RECORDS FOR THE TASK
*-*-*
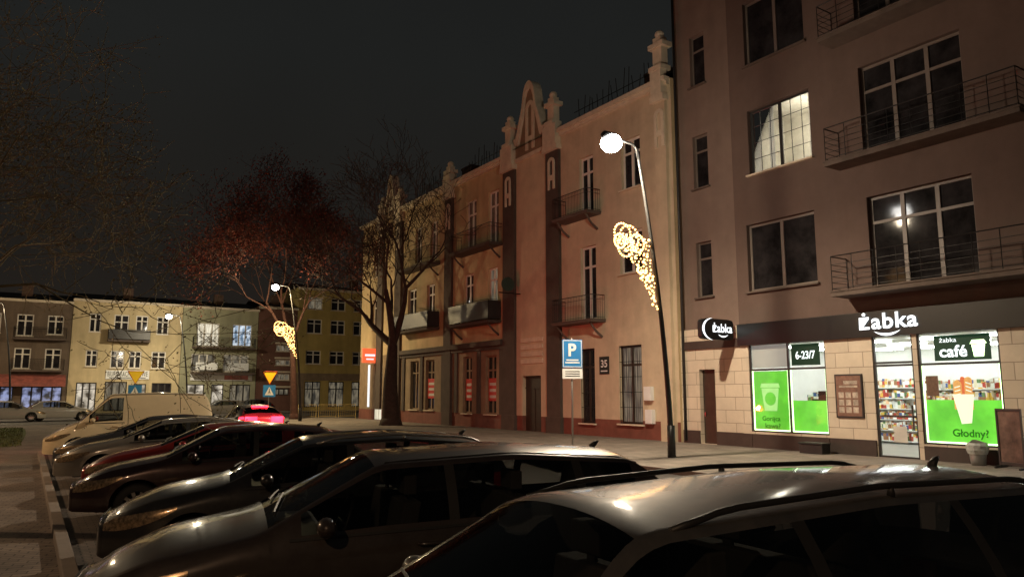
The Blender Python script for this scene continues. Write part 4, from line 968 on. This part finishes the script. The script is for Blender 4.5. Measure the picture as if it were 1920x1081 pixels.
*-*-*
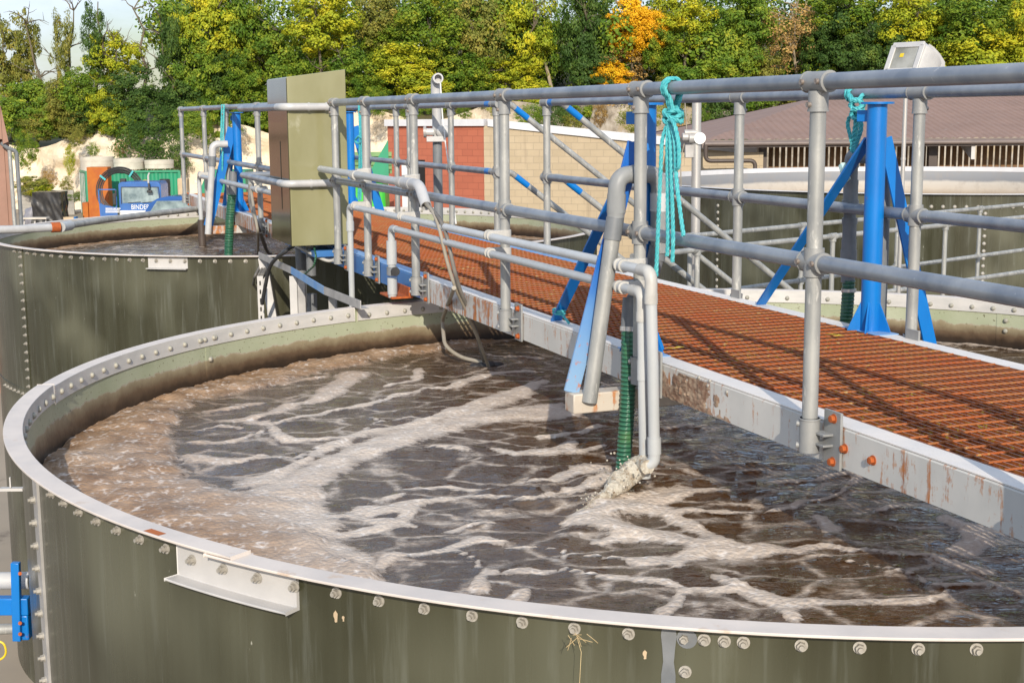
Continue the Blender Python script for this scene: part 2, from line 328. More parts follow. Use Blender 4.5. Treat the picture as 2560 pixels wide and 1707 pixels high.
*-*-*
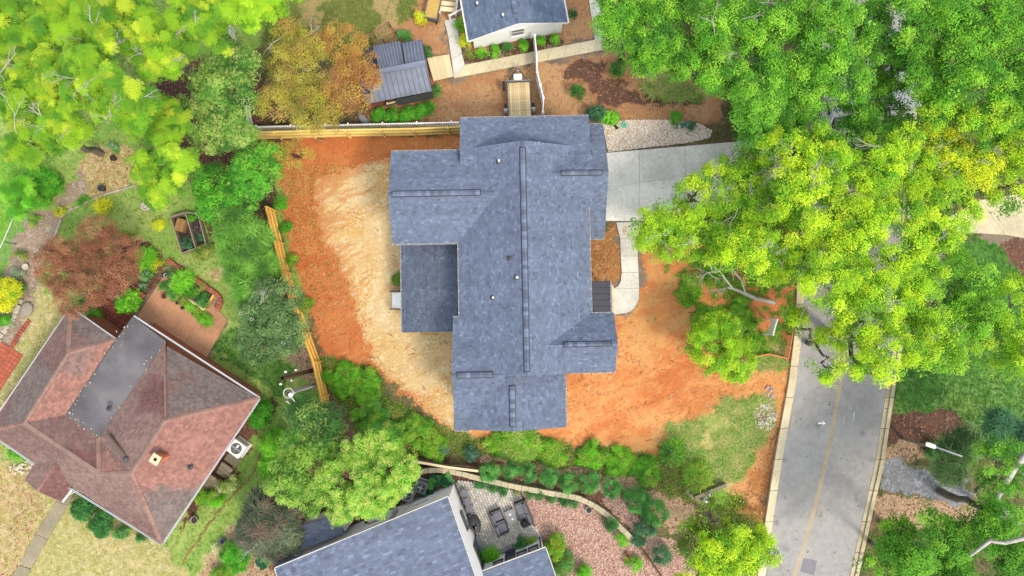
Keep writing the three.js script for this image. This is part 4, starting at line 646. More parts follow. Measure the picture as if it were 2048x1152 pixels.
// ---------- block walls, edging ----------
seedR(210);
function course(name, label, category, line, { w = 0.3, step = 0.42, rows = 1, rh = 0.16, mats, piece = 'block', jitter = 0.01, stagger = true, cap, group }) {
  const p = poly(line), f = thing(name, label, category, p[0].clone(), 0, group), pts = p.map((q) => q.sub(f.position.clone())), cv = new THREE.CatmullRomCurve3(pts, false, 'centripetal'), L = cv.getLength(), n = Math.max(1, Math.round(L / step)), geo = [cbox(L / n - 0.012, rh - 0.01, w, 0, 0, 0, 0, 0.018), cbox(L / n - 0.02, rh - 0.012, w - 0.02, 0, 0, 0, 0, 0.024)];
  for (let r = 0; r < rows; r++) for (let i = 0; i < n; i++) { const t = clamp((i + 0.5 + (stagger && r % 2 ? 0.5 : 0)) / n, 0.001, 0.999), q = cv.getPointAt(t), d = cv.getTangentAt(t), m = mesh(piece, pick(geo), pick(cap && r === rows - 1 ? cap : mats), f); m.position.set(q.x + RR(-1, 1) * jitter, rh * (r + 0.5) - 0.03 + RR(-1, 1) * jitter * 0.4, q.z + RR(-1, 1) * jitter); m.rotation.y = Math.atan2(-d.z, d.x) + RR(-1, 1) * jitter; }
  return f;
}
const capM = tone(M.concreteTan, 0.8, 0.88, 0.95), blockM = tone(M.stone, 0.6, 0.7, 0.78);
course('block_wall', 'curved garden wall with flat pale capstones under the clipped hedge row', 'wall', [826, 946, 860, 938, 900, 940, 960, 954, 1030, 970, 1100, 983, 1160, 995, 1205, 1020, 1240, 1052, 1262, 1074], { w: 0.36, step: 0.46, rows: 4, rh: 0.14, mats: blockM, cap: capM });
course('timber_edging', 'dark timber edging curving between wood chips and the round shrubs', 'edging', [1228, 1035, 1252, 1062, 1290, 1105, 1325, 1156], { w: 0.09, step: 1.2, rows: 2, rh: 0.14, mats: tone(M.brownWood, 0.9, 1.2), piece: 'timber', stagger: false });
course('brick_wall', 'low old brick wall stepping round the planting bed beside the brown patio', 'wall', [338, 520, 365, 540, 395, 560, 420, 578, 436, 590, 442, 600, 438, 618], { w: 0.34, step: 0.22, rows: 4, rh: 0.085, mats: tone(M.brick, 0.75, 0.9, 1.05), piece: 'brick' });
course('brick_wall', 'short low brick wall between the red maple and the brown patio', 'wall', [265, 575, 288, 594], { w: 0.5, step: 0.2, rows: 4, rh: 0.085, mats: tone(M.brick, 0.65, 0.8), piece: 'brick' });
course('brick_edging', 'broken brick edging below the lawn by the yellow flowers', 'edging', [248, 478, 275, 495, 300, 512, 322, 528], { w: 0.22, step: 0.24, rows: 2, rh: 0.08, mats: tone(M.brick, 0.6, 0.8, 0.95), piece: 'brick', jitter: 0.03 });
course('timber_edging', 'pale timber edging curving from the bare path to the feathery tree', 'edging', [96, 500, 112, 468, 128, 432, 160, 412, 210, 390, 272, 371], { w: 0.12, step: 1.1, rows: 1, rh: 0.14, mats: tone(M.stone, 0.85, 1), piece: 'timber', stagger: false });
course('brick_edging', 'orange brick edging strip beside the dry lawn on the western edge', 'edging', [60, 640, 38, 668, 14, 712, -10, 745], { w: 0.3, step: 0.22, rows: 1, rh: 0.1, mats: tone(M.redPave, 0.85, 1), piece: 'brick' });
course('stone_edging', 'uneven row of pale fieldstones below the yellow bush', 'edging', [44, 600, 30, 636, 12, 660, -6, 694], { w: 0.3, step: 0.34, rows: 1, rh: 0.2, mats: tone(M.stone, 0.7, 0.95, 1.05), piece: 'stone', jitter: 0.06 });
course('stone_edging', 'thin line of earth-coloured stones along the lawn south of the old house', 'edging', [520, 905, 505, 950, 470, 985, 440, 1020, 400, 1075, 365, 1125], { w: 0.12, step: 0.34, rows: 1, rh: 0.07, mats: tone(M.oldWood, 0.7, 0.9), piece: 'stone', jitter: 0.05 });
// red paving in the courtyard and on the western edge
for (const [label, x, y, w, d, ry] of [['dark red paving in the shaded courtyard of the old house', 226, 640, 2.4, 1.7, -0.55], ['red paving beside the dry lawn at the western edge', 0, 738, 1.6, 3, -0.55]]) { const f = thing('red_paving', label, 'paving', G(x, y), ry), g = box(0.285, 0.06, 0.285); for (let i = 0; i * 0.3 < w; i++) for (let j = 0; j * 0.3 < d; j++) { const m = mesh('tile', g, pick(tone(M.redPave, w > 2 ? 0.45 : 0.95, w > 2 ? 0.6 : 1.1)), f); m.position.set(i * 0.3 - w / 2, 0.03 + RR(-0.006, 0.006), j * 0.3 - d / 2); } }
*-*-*
TASK REQUIREMENTS
Copy each line from the records above that includes the string "More".

EXPECTED OUTPUT
Continue the Blender Python script for this scene: part 2, from line 328. More parts follow. Use Blender 4.5. Treat the picture as 2560 pixels wide and 1707 pixels high.
Keep writing the three.js script for this image. This is part 4, starting at line 646. More parts follow. Measure the picture as if it were 2048x1152 pixels.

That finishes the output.